Fri, May 24, 2013

Colpitts urges attendance at EPS hearing

OXFORD — A bill that would excuse school districts from fully funding their local share for education is going in front of the Legislature's education committee March 13, according to SAD 17 Superintendent Rick Colpitts. 

During the SAD 17 board meeting March 4, Colpitts encouraged board members to attend the committee's hearing to support LD 367, sponsored by Senator Jim Hamper (R-Oxford).

State statute obligates the state to fund 55 percent of K-12 education, but in reality, it only fulfills around 84 percent of that commitment.

A law that went into effect in 2010 allows districts to fund the local share to the same percentage the state does, excusing them from raising the full amount required by EPS.
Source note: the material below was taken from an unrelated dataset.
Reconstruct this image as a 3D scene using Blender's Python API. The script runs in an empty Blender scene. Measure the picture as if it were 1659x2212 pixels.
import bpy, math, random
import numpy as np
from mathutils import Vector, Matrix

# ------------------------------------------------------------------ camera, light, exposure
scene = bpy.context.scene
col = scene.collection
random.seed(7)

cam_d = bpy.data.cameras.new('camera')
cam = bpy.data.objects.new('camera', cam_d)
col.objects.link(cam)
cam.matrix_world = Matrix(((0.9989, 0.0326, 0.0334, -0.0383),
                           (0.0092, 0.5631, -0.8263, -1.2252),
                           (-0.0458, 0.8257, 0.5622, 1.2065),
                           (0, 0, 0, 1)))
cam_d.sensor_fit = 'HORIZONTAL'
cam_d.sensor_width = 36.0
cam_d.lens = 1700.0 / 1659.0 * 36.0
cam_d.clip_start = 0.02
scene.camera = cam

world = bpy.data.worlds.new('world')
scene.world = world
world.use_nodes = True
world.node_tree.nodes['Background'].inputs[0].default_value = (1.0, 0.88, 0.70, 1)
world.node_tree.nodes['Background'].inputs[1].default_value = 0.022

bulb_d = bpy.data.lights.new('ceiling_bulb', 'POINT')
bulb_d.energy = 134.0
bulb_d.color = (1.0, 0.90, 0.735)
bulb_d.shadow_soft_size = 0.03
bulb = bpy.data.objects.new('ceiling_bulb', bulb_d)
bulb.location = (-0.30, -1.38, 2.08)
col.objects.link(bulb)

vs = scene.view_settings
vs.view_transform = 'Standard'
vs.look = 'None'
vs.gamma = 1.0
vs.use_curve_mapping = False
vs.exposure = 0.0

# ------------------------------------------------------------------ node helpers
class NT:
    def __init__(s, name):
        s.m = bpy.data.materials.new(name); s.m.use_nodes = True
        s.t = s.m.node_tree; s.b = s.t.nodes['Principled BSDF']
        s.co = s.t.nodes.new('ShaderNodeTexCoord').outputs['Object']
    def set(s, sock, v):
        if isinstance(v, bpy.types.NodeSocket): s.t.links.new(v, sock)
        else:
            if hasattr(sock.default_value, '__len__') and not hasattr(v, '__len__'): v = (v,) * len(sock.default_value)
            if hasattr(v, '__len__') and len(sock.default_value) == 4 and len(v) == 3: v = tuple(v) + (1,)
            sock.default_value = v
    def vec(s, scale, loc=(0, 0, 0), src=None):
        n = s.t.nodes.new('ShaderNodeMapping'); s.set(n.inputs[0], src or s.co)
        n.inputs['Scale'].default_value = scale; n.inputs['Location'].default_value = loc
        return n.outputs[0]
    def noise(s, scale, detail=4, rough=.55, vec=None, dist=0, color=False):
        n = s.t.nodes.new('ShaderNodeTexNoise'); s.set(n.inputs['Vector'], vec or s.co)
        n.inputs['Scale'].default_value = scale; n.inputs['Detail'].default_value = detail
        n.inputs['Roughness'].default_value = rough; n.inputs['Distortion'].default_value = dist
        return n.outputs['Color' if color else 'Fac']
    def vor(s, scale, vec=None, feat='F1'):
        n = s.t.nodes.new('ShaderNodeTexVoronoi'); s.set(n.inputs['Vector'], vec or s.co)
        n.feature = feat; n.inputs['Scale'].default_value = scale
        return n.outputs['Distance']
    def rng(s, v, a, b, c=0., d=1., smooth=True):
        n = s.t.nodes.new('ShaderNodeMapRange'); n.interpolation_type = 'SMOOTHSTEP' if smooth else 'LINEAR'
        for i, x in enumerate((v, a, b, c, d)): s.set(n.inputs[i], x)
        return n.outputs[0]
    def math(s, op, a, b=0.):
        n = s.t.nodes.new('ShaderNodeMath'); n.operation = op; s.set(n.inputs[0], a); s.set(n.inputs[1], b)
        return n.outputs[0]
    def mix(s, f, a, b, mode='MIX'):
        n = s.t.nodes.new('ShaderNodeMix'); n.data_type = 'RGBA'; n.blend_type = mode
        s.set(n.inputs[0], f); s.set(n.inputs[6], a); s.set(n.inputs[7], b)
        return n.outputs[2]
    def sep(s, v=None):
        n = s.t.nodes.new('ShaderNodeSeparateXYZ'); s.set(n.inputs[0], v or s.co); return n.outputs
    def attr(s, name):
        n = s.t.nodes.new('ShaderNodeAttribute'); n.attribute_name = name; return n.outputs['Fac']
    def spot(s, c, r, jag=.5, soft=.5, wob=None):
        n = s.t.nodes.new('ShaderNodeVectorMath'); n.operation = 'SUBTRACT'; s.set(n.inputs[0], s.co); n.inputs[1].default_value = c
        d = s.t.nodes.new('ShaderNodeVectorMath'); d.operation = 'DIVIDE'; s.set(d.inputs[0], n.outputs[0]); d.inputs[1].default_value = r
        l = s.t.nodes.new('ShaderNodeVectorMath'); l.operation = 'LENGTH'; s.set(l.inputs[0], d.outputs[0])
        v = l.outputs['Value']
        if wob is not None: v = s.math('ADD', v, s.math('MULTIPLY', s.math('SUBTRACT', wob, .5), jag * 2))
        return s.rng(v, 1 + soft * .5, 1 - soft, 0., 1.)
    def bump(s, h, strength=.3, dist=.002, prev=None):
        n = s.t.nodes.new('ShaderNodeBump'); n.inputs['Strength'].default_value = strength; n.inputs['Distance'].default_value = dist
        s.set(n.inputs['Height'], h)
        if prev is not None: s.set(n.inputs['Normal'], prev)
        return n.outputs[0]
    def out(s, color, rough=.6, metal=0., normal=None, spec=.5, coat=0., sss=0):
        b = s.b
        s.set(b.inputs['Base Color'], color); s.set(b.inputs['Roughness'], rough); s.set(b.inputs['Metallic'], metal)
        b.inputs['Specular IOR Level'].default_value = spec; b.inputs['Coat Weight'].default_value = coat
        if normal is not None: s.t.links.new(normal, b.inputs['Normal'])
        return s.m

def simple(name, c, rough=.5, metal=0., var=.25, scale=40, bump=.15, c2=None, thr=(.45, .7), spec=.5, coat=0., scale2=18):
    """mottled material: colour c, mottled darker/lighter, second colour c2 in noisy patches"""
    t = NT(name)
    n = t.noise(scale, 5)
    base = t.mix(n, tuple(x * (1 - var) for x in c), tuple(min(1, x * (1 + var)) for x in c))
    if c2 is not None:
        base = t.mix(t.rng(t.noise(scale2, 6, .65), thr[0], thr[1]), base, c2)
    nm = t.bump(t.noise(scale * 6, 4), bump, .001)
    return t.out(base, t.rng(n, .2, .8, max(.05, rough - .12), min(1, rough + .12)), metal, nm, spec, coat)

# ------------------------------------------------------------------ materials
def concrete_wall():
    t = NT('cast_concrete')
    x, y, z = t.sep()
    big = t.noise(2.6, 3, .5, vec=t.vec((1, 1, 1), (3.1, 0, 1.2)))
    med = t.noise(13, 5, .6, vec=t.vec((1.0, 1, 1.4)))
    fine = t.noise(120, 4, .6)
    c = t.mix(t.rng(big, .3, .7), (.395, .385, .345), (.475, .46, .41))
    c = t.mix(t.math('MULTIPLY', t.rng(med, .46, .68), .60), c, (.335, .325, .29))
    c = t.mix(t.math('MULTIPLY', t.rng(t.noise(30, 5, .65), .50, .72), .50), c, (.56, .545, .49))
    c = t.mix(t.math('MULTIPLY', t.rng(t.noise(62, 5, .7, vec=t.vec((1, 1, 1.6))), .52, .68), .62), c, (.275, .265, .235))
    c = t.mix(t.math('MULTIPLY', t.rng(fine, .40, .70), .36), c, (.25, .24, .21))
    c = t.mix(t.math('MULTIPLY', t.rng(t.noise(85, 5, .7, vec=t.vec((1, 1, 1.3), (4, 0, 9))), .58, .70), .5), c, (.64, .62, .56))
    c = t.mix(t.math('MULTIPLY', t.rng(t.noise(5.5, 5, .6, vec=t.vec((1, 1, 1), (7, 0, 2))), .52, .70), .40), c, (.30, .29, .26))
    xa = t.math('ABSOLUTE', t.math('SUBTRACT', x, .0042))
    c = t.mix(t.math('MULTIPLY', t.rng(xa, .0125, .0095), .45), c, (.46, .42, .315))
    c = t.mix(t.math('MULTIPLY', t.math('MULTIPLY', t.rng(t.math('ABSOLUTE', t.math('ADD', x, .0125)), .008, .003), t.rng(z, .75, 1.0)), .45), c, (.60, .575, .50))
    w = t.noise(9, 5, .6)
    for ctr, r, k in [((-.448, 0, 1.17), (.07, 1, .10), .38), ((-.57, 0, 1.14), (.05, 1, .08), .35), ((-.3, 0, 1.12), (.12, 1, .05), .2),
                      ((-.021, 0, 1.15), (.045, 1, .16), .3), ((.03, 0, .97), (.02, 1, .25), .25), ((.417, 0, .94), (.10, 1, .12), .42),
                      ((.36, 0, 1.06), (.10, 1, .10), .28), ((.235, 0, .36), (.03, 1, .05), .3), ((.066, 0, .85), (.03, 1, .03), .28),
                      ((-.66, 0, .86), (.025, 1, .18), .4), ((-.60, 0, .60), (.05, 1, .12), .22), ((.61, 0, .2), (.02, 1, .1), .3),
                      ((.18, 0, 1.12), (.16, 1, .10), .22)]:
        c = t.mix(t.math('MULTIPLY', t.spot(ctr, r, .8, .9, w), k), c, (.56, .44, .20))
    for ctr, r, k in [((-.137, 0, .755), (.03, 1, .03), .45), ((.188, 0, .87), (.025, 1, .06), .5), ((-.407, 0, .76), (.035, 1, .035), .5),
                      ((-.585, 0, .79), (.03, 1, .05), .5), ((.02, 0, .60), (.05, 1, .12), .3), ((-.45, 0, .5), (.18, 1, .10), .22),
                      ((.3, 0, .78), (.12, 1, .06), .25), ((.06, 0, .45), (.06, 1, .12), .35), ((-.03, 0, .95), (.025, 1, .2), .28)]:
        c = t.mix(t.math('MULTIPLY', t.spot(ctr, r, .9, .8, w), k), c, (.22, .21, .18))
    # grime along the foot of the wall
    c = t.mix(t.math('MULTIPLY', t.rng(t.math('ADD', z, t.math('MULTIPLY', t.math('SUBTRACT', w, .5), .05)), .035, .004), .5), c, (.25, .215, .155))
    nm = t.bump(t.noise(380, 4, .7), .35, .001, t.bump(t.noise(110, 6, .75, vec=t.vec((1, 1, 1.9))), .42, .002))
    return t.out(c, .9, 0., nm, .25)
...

That waiver is set to expire this year, but LD 367 would erase the law's "sunset clause," essentially making the waiver permanent.

Last year the district raised $1.8 million less than required under the state's EPS model.

District officials have warned that raising the full local share could result in an 11-percent hike on local taxes, an increase town officials say some taxpayers cannot withstand.

In January, Deputy Education Commissioner Jim Rier said Governor Paul LePage's biennial budget included an year's extension of the current waiver, but there is no certainty it will be included in a final state budget.

During the March 4 meeting, Colpitts said local selectmen were being invited to Augusta to attend the hearing to explain the impact full local funding would have on their towns.

Colpitts and others have previously admitted Hamper's bill may face an uphill battle in Augusta, as the majority of Maine's school districts raise at or above the minimum requirement determined by EPS.